**Exercise brief:** Don't include pictures. Quote the lines below from the first through the line that contains "C = scene.collection".

— START Raw data —

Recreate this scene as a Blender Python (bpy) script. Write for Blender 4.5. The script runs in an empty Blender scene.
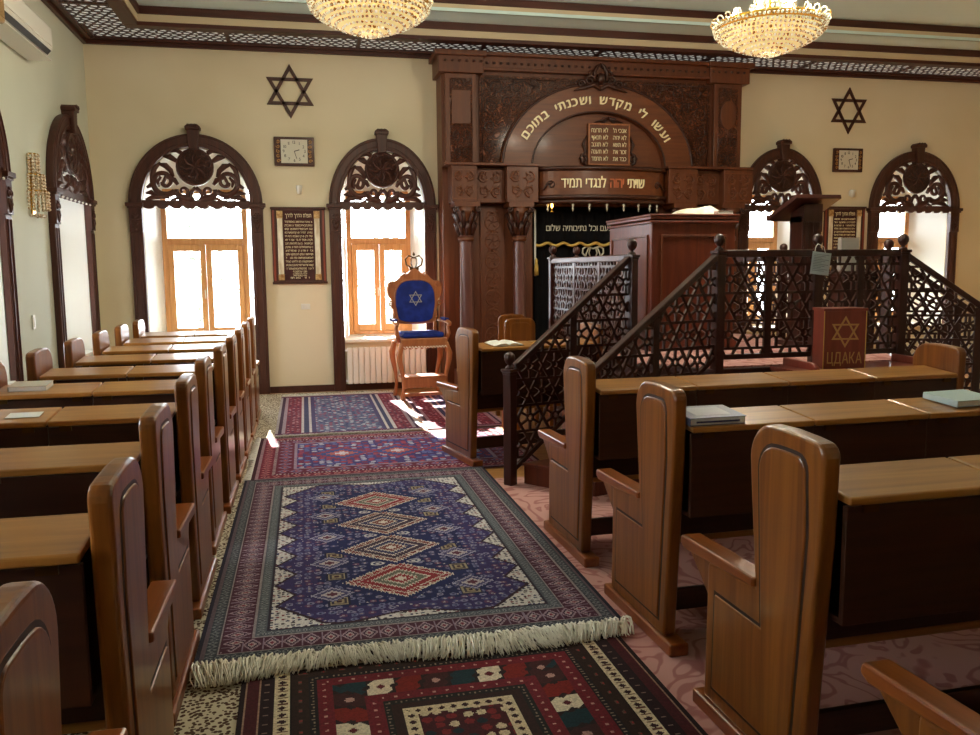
import bpy, bmesh, math, random
import numpy as np
from mathutils import Vector, Matrix
PI = math.pi
rnd = random.Random(7)
scene = bpy.context.scene
C = scene.collection

# ------------------------------------------------------------------ camera
f_px, yaw, pitch, roll = 840.56, math.radians(12.355), math.radians(6.6656), math.radians(-0.5513)
fwd = Vector((math.sin(yaw)*math.cos(pitch), math.cos(yaw)*math.cos(pitch), -math.sin(pitch)))
rt = Vector((math.cos(yaw), -math.sin(yaw), 0)); up = rt.cross(fwd)
r2 = rt*math.cos(roll) + up*math.sin(roll); u2 = -rt*math.sin(roll) + up*math.cos(roll)
cam = bpy.data.cameras.new('camera'); cam.sensor_fit = 'HORIZONTAL'; cam.sensor_width = 36.0
cam.lens = 36.0*f_px/980.0; cam.clip_start = 0.02; cam.clip_end = 200
camo = bpy.data.objects.new('camera', cam); C.objects.link(camo)
M = Matrix.Identity(4)
for i in range(3):
    M[i][0] = r2[i]; M[i][1] = u2[i]; M[i][2] = -fwd[i]
M[2][3] = 1.65
camo.matrix_world = M
scene.camera = camo

# ------------------------------------------------------------------ world, sun, exposure
SKY = 14.0
SUN = 44.0
world = bpy.data.worlds.new('world'); scene.world = world; world.use_nodes = True
bg = world.node_tree.nodes['Background']; bg.inputs[0].default_value = (0.88, 0.94, 1.0, 1); bg.inputs[1].default_value = SKY
sun = bpy.data.lights.new('sun', 'SUN'); sun.energy = SUN; sun.angle = math.radians(0.6); sun.color = (1.0, 0.95, 0.86)
suno = bpy.data.objects.new('sun', sun); C.objects.link(suno); suno.location = (0, 20, 12)
suno.rotation_euler = Vector((0.36, -3.0, -1.80)).to_track_quat('-Z', 'Y').to_euler()
CHAND_W = 120.0
vs = scene.view_settings; vs.view_transform = 'Standard'; vs.look = 'None'; vs.gamma = 1; vs.use_curve_mapping = False
vs.exposure = 0.40
scene.cycles.use_denoising = True
scene.cycles.max_bounces = 8; scene.cycles.diffuse_bounces = 5; scene.cycles.glossy_bounces = 4
scene.cycles.transparent_max_bounces = 12
scene.cycles.sample_clamp_indirect = 6.0
scene.cycles.caustics_reflective = False; scene.cycles.caustics_refractive = False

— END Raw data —

**Output for this task:**
Recreate this scene as a Blender Python (bpy) script. Write for Blender 4.5. The script runs in an empty Blender scene.
import bpy, bmesh, math, random
import numpy as np
from mathutils import Vector, Matrix
PI = math.pi
rnd = random.Random(7)
scene = bpy.context.scene
C = scene.collection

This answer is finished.